• [SOURCE DATA]:
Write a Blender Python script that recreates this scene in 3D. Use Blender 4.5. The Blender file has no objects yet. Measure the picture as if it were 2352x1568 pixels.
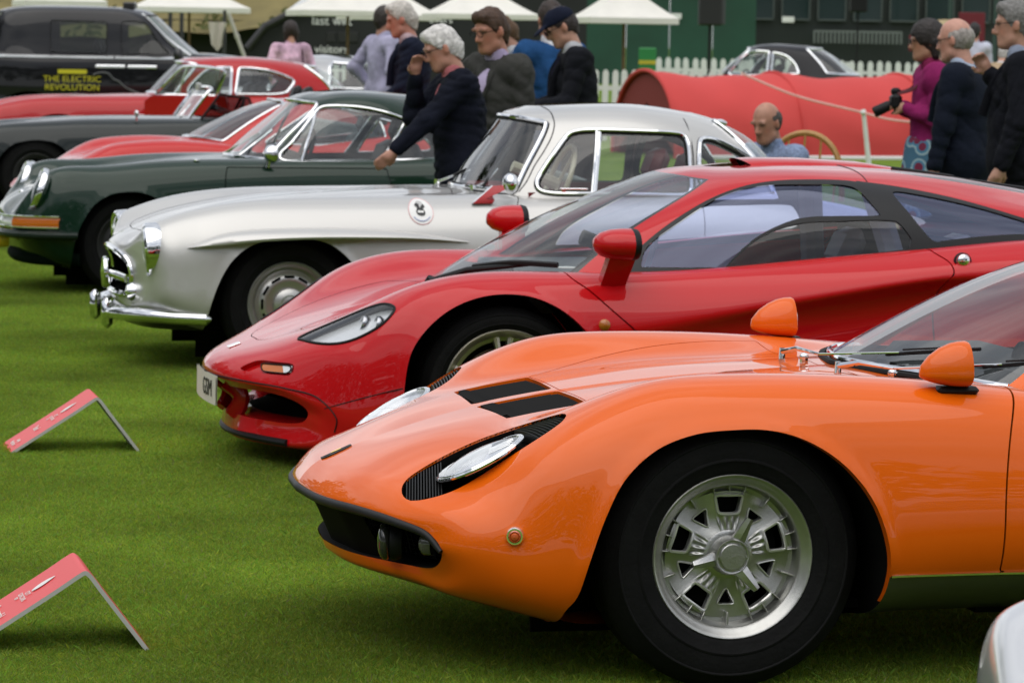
import bpy, math, random
import numpy as np
from math import radians, sin, cos, pi
random.seed(7); rng = np.random.default_rng(7)
SC = bpy.context.scene
COL = SC.collection
# ---------------------------------------------------------------- camera
PITCH = math.atan(688/8000.); ROLL = 0.017
cam_d = bpy.data.cameras.new('camera'); cam = bpy.data.objects.new('camera', cam_d); COL.objects.link(cam)
SC.camera = cam
cam_d.sensor_fit = 'HORIZONTAL'; cam_d.sensor_width = 36; cam_d.lens = 8000/2352*36
cam_d.clip_start = .1; cam_d.clip_end = 2000
cam.location = (0, 0, 1.605); cam.rotation_mode = 'QUATERNION'
from mathutils import Quaternion, Euler
cam.rotation_quaternion = Euler((pi/2-PITCH, 0, 0)).to_quaternion() @ Quaternion((0, 0, 1), ROLL)
cam_d.dof.use_dof = True; cam_d.dof.focus_distance = 8.75; cam_d.dof.aperture_fstop = 12.0
# ---------------------------------------------------------------- sky and sun (bright overcast)
SUN_EL, SUN_AZ = radians(70), radians(205)      # azimuth of the sun: direction the light comes FROM, measured from +Y clockwise
W = bpy.data.worlds.new('World'); SC.world = W; W.use_nodes = True
nt = W.node_tree; nt.nodes.clear()
def nd(t, tp, **kw):
    n = t.nodes.new(tp)
    for k, v in kw.items():
        if k in n.inputs: n.inputs[k].default_value = v
        else: setattr(n, k, v)
    return n
sky = nd(nt, 'ShaderNodeTexSky', sky_type='NISHITA', sun_disc=False, sun_elevation=SUN_EL, sun_rotation=SUN_AZ)
tc = nd(nt, 'ShaderNodeTexCoord'); mp = nd(nt, 'ShaderNodeMapping'); mp.inputs['Scale'].default_value = (1.6, 1.6, 4.5)
nz = nd(nt, 'ShaderNodeTexNoise', Scale=1.7, Detail=7.0, Roughness=.55)
rp = nd(nt, 'ShaderNodeValToRGB'); rp.color_ramp.elements[0].position = .36; rp.color_ramp.elements[1].position = .66
rp.color_ramp.elements[0].color = (4.6, 4.9, 5.5, 1); rp.color_ramp.elements[1].color = (10.6, 10.7, 10.8, 1)
mx = nd(nt, 'ShaderNodeMix', data_type='RGBA'); mx.inputs[0].default_value = .86
bg = nd(nt, 'ShaderNodeBackground', Strength=.10); wo = nd(nt, 'ShaderNodeOutputWorld')
L = nt.links.new
L(tc.outputs['Generated'], mp.inputs[0]); L(mp.outputs[0], nz.inputs['Vector']); L(nz.outputs[0], rp.inputs[0])
L(sky.outputs[0], mx.inputs[6]); L(rp.outputs[0], mx.inputs[7]); L(mx.outputs[2], bg.inputs[0]); L(bg.outputs[0], wo.inputs[0])
sun_d = bpy.data.lights.new('sun', 'SUN'); sun = bpy.data.objects.new('sun', sun_d); COL.objects.link(sun)
sun_d.energy = 1.5; sun_d.angle = radians(75); sun_d.color = (1, .96, .9)
sun.rotation_euler = (pi/2-SUN_EL, 0, -SUN_AZ+pi)
sun.location = (0, 0, 30)
vs = SC.view_settings; vs.view_transform = 'Standard'; vs.look = 'None'; vs.exposure = 0.22; vs.gamma = 1; vs.use_curve_mapping = False
SC.render.engine = 'CYCLES'
SC.cycles.max_bounces = 10; SC.cycles.transparent_max_bounces = 24; SC.cycles.glossy_bounces = 5; SC.cycles.transmission_bounces = 8
# ---------------------------------------------------------------- geometry library (numpy)
def nspline(x, Y, q):
    """natural cubic spline through Y (n,...) at x, evaluated at q"""
    x = np.asarray(x, float); Y = np.asarray(Y, float); n = len(x)
    sh = Y.shape[1:]; Yf = Y.reshape(n, -1)
    h = np.diff(x); A = np.zeros((n, n)); R = np.zeros_like(Yf)
    A[0, 0] = A[-1, -1] = 1
    for i in range(1, n - 1):
        A[i, i-1] = h[i-1]; A[i, i] = 2*(h[i-1]+h[i]); A[i, i+1] = h[i]
        R[i] = 6*((Yf[i+1]-Yf[i])/h[i]-(Yf[i]-Yf[i-1])/h[i-1])
    Mm = np.linalg.solve(A, R)
    q = np.asarray(q, float); k = np.clip(np.searchsorted(x, q)-1, 0, n-2)
    d = (q-x[k])[:, None]; e = (x[k+1]-q)[:, None]; hk = h[k][:, None]
    out = Mm[k]*e**3/(6*hk)+Mm[k+1]*d**3/(6*hk)+(Yf[k]/hk-Mm[k]*hk/6)*e+(Yf[k+1]/hk-Mm[k+1]*hk/6)*d
    return out.reshape((len(q),)+sh)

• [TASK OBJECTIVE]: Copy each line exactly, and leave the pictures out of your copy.

• [WORKED SOLUTION]:
Write a Blender Python script that recreates this scene in 3D. Use Blender 4.5. The Blender file has no objects yet. Measure the picture as if it were 2352x1568 pixels.
import bpy, math, random
import numpy as np
from math import radians, sin, cos, pi
random.seed(7); rng = np.random.default_rng(7)
SC = bpy.context.scene
COL = SC.collection
# ---------------------------------------------------------------- camera
PITCH = math.atan(688/8000.); ROLL = 0.017
cam_d = bpy.data.cameras.new('camera'); cam = bpy.data.objects.new('camera', cam_d); COL.objects.link(cam)
SC.camera = cam
cam_d.sensor_fit = 'HORIZONTAL'; cam_d.sensor_width = 36; cam_d.lens = 8000/2352*36
cam_d.clip_start = .1; cam_d.clip_end = 2000
cam.location = (0, 0, 1.605); cam.rotation_mode = 'QUATERNION'
from mathutils import Quaternion, Euler
cam.rotation_quaternion = Euler((pi/2-PITCH, 0, 0)).to_quaternion() @ Quaternion((0, 0, 1), ROLL)
cam_d.dof.use_dof = True; cam_d.dof.focus_distance = 8.75; cam_d.dof.aperture_fstop = 12.0
# ---------------------------------------------------------------- sky and sun (bright overcast)
SUN_EL, SUN_AZ = radians(70), radians(205)      # azimuth of the sun: direction the light comes FROM, measured from +Y clockwise
W = bpy.data.worlds.new('World'); SC.world = W; W.use_nodes = True
nt = W.node_tree; nt.nodes.clear()
def nd(t, tp, **kw):
    n = t.nodes.new(tp)
    for k, v in kw.items():
        if k in n.inputs: n.inputs[k].default_value = v
        else: setattr(n, k, v)
    return n
sky = nd(nt, 'ShaderNodeTexSky', sky_type='NISHITA', sun_disc=False, sun_elevation=SUN_EL, sun_rotation=SUN_AZ)
tc = nd(nt, 'ShaderNodeTexCoord'); mp = nd(nt, 'ShaderNodeMapping'); mp.inputs['Scale'].default_value = (1.6, 1.6, 4.5)
nz = nd(nt, 'ShaderNodeTexNoise', Scale=1.7, Detail=7.0, Roughness=.55)
rp = nd(nt, 'ShaderNodeValToRGB'); rp.color_ramp.elements[0].position = .36; rp.color_ramp.elements[1].position = .66
rp.color_ramp.elements[0].color = (4.6, 4.9, 5.5, 1); rp.color_ramp.elements[1].color = (10.6, 10.7, 10.8, 1)
mx = nd(nt, 'ShaderNodeMix', data_type='RGBA'); mx.inputs[0].default_value = .86
bg = nd(nt, 'ShaderNodeBackground', Strength=.10); wo = nd(nt, 'ShaderNodeOutputWorld')
L = nt.links.new
L(tc.outputs['Generated'], mp.inputs[0]); L(mp.outputs[0], nz.inputs['Vector']); L(nz.outputs[0], rp.inputs[0])
L(sky.outputs[0], mx.inputs[6]); L(rp.outputs[0], mx.inputs[7]); L(mx.outputs[2], bg.inputs[0]); L(bg.outputs[0], wo.inputs[0])
sun_d = bpy.data.lights.new('sun', 'SUN'); sun = bpy.data.objects.new('sun', sun_d); COL.objects.link(sun)
sun_d.energy = 1.5; sun_d.angle = radians(75); sun_d.color = (1, .96, .9)
sun.rotation_euler = (pi/2-SUN_EL, 0, -SUN_AZ+pi)
sun.location = (0, 0, 30)
vs = SC.view_settings; vs.view_transform = 'Standard'; vs.look = 'None'; vs.exposure = 0.22; vs.gamma = 1; vs.use_curve_mapping = False
SC.render.engine = 'CYCLES'
SC.cycles.max_bounces = 10; SC.cycles.transparent_max_bounces = 24; SC.cycles.glossy_bounces = 5; SC.cycles.transmission_bounces = 8
# ---------------------------------------------------------------- geometry library (numpy)
def nspline(x, Y, q):
    """natural cubic spline through Y (n,...) at x, evaluated at q"""
    x = np.asarray(x, float); Y = np.asarray(Y, float); n = len(x)
    sh = Y.shape[1:]; Yf = Y.reshape(n, -1)
    h = np.diff(x); A = np.zeros((n, n)); R = np.zeros_like(Yf)
    A[0, 0] = A[-1, -1] = 1
    for i in range(1, n - 1):
        A[i, i-1] = h[i-1]; A[i, i] = 2*(h[i-1]+h[i]); A[i, i+1] = h[i]
        R[i] = 6*((Yf[i+1]-Yf[i])/h[i]-(Yf[i]-Yf[i-1])/h[i-1])
    Mm = np.linalg.solve(A, R)
    q = np.asarray(q, float); k = np.clip(np.searchsorted(x, q)-1, 0, n-2)
    d = (q-x[k])[:, None]; e = (x[k+1]-q)[:, None]; hk = h[k][:, None]
    out = Mm[k]*e**3/(6*hk)+Mm[k+1]*d**3/(6*hk)+(Yf[k]/hk-Mm[k]*hk/6)*e+(Yf[k+1]/hk-Mm[k+1]*hk/6)*d
    return out.reshape((len(q),)+sh)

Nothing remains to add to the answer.